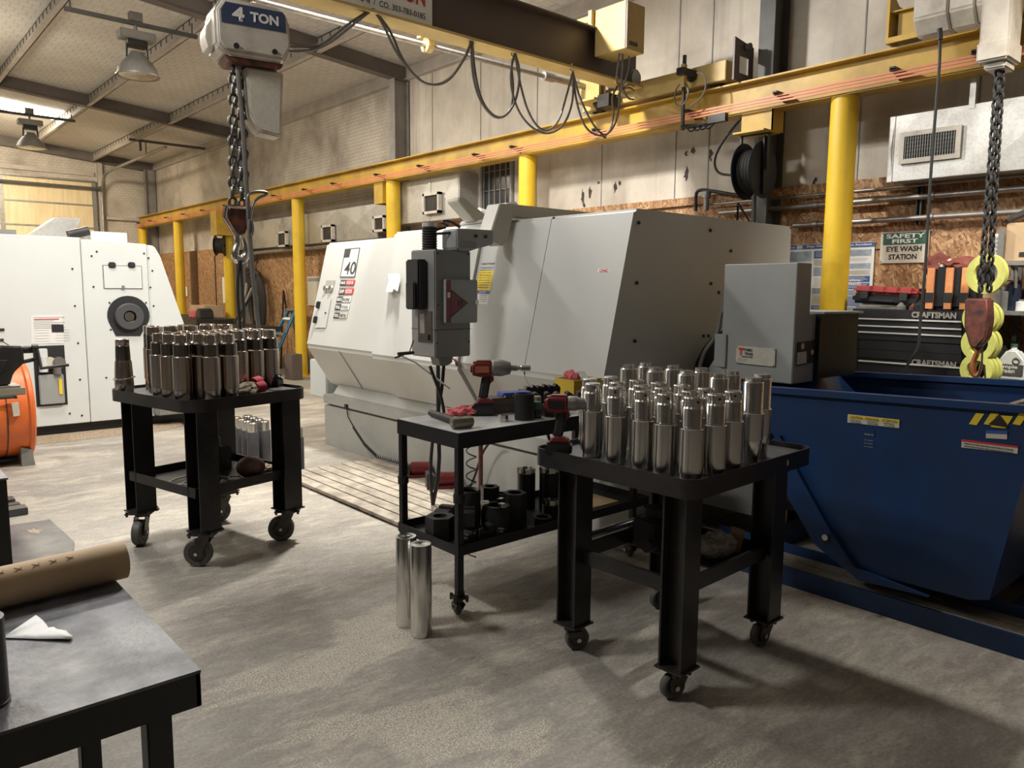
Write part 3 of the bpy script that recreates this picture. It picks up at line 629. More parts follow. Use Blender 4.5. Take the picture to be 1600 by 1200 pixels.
# ================================================================== big lathe
LX=3.60
la=thing('turning_centre','large cream turning centre with number 40 and slanted front covers','lathe machine',(4.4,5.0,0))
b=MB(); b.box(LX,5.4,2.95,6.935,0,.405); b.box(LX-.012,5.4,2.95,6.937,.425,.51,.004); b.box(LX+.03,5.35,2.97,6.9,.405,.425); b.build('base',M['lgrey'],la,smooth=False)
def hull(front=0,top=2.05,low=1.0,lowz=.60,lowx=3.68,back=5.52,xc=3.42,xt=3.67):
    return [(lowx-front,lowz),(xc-front,low),(xt-front,top-.0),(back,top),(back,lowz)]
def cover(name,y0,y1,front=0,top=2.05,back=5.52,bev=.022,low=1.0,mat='lwhite',side=True):
    b=MB(); b.prism(hull(front,top,low,back=back),y0,y1,'Y',bev=bev,side=side); return b.build(name,M[mat],la)
lm=cover('left_cover',5.685,6.935,0,2.0)
dr=cover('sliding_door',4.485,5.68,.028,2.04,low=.985)
c1=cover('right_cover',3.783,4.48,0,2.05)
c2=cover('end_cover',3.07,3.778,0,2.05)
b=MB(); b.prism(hull(-.006,2.044,1.0,back=5.5),3.777,3.784,'Y'); b.build('cover_gap',M['seam'],la,smooth=False)
b=MB(); b.prism([(3.60,.51),(3.60,.535),(3.66,.62),(3.75,.62),(3.75,.51)],3.07,6.75,'Y'); b.build('chip_lip',M['lgrey'],la,smooth=False)
for y in (6.29,): MB().prism([(3.421,.992),(3.417,.992),(3.666,.61),(3.672,.61)],y,y+.004,'Y').build('panel_seam',M['seam'],la,smooth=False)
MB().box(3.655,3.95,7.0,7.35,.45,.83,.01).build('side_box',M['mwhite'],la)
MB().box(4.4,4.9,5.9,6.7,2.0,2.09,.01).build('roof_box',M['mwhite'],la)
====
• **STATED GOAL**
Set the pictures aside and transcribe the data above exactly.

• **FULL ANSWER**
Write part 3 of the bpy script that recreates this picture. It picks up at line 629. More parts follow. Use Blender 4.5. Take the picture to be 1600 by 1200 pixels.
# ================================================================== big lathe
LX=3.60
la=thing('turning_centre','large cream turning centre with number 40 and slanted front covers','lathe machine',(4.4,5.0,0))
b=MB(); b.box(LX,5.4,2.95,6.935,0,.405); b.box(LX-.012,5.4,2.95,6.937,.425,.51,.004); b.box(LX+.03,5.35,2.97,6.9,.405,.425); b.build('base',M['lgrey'],la,smooth=False)
def hull(front=0,top=2.05,low=1.0,lowz=.60,lowx=3.68,back=5.52,xc=3.42,xt=3.67):
    return [(lowx-front,lowz),(xc-front,low),(xt-front,top-.0),(back,top),(back,lowz)]
def cover(name,y0,y1,front=0,top=2.05,back=5.52,bev=.022,low=1.0,mat='lwhite',side=True):
    b=MB(); b.prism(hull(front,top,low,back=back),y0,y1,'Y',bev=bev,side=side); return b.build(name,M[mat],la)
lm=cover('left_cover',5.685,6.935,0,2.0)
dr=cover('sliding_door',4.485,5.68,.028,2.04,low=.985)
c1=cover('right_cover',3.783,4.48,0,2.05)
c2=cover('end_cover',3.07,3.778,0,2.05)
b=MB(); b.prism(hull(-.006,2.044,1.0,back=5.5),3.777,3.784,'Y'); b.build('cover_gap',M['seam'],la,smooth=False)
b=MB(); b.prism([(3.60,.51),(3.60,.535),(3.66,.62),(3.75,.62),(3.75,.51)],3.07,6.75,'Y'); b.build('chip_lip',M['lgrey'],la,smooth=False)
for y in (6.29,): MB().prism([(3.421,.992),(3.417,.992),(3.666,.61),(3.672,.61)],y,y+.004,'Y').build('panel_seam',M['seam'],la,smooth=False)
MB().box(3.655,3.95,7.0,7.35,.45,.83,.01).build('side_box',M['mwhite'],la)
MB().box(4.4,4.9,5.9,6.7,2.0,2.09,.01).build('roof_box',M['mwhite'],la)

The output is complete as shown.